* Start Supplied information *
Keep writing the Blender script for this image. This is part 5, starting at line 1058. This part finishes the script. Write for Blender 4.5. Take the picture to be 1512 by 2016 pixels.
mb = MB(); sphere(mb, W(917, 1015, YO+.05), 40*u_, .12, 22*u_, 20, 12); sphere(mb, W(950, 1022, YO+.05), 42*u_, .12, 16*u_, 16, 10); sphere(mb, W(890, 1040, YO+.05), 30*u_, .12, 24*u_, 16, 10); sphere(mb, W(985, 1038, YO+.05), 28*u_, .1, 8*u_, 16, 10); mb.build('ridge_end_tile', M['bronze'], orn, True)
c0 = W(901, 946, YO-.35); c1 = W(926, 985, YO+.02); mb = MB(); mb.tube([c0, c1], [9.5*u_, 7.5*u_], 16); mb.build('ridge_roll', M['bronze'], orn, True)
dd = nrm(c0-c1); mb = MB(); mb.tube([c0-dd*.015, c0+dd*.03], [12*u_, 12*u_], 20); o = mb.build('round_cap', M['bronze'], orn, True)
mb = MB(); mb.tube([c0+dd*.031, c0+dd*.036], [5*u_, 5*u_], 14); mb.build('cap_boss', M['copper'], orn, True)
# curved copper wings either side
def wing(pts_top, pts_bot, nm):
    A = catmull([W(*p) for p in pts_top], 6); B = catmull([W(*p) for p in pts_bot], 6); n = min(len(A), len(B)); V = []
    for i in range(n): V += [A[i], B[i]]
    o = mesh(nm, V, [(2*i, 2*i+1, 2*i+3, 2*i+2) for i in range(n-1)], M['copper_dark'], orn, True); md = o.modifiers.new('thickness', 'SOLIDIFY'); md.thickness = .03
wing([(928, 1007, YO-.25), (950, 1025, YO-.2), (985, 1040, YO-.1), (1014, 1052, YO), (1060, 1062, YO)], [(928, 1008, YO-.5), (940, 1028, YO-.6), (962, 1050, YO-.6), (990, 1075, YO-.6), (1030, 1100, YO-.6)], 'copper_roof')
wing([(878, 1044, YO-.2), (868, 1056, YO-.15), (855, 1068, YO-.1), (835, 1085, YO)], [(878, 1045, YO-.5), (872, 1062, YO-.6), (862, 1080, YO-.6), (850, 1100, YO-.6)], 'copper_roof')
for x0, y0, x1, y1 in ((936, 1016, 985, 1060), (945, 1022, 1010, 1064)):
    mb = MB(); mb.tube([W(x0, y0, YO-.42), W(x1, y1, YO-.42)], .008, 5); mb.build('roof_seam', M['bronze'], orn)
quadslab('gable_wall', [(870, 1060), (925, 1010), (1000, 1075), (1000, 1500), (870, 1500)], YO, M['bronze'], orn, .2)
* End Supplied information *
Task requirements -> Your task is to transcribe the material exactly.

Solution for this exercise ->
Keep writing the Blender script for this image. This is part 5, starting at line 1058. This part finishes the script. Write for Blender 4.5. Take the picture to be 1512 by 2016 pixels.
mb = MB(); sphere(mb, W(917, 1015, YO+.05), 40*u_, .12, 22*u_, 20, 12); sphere(mb, W(950, 1022, YO+.05), 42*u_, .12, 16*u_, 16, 10); sphere(mb, W(890, 1040, YO+.05), 30*u_, .12, 24*u_, 16, 10); sphere(mb, W(985, 1038, YO+.05), 28*u_, .1, 8*u_, 16, 10); mb.build('ridge_end_tile', M['bronze'], orn, True)
c0 = W(901, 946, YO-.35); c1 = W(926, 985, YO+.02); mb = MB(); mb.tube([c0, c1], [9.5*u_, 7.5*u_], 16); mb.build('ridge_roll', M['bronze'], orn, True)
dd = nrm(c0-c1); mb = MB(); mb.tube([c0-dd*.015, c0+dd*.03], [12*u_, 12*u_], 20); o = mb.build('round_cap', M['bronze'], orn, True)
mb = MB(); mb.tube([c0+dd*.031, c0+dd*.036], [5*u_, 5*u_], 14); mb.build('cap_boss', M['copper'], orn, True)
# curved copper wings either side
def wing(pts_top, pts_bot, nm):
    A = catmull([W(*p) for p in pts_top], 6); B = catmull([W(*p) for p in pts_bot], 6); n = min(len(A), len(B)); V = []
    for i in range(n): V += [A[i], B[i]]
    o = mesh(nm, V, [(2*i, 2*i+1, 2*i+3, 2*i+2) for i in range(n-1)], M['copper_dark'], orn, True); md = o.modifiers.new('thickness', 'SOLIDIFY'); md.thickness = .03
wing([(928, 1007, YO-.25), (950, 1025, YO-.2), (985, 1040, YO-.1), (1014, 1052, YO), (1060, 1062, YO)], [(928, 1008, YO-.5), (940, 1028, YO-.6), (962, 1050, YO-.6), (990, 1075, YO-.6), (1030, 1100, YO-.6)], 'copper_roof')
wing([(878, 1044, YO-.2), (868, 1056, YO-.15), (855, 1068, YO-.1), (835, 1085, YO)], [(878, 1045, YO-.5), (872, 1062, YO-.6), (862, 1080, YO-.6), (850, 1100, YO-.6)], 'copper_roof')
for x0, y0, x1, y1 in ((936, 1016, 985, 1060), (945, 1022, 1010, 1064)):
    mb = MB(); mb.tube([W(x0, y0, YO-.42), W(x1, y1, YO-.42)], .008, 5); mb.build('roof_seam', M['bronze'], orn)
quadslab('gable_wall', [(870, 1060), (925, 1010), (1000, 1075), (1000, 1500), (870, 1500)], YO, M['bronze'], orn, .2)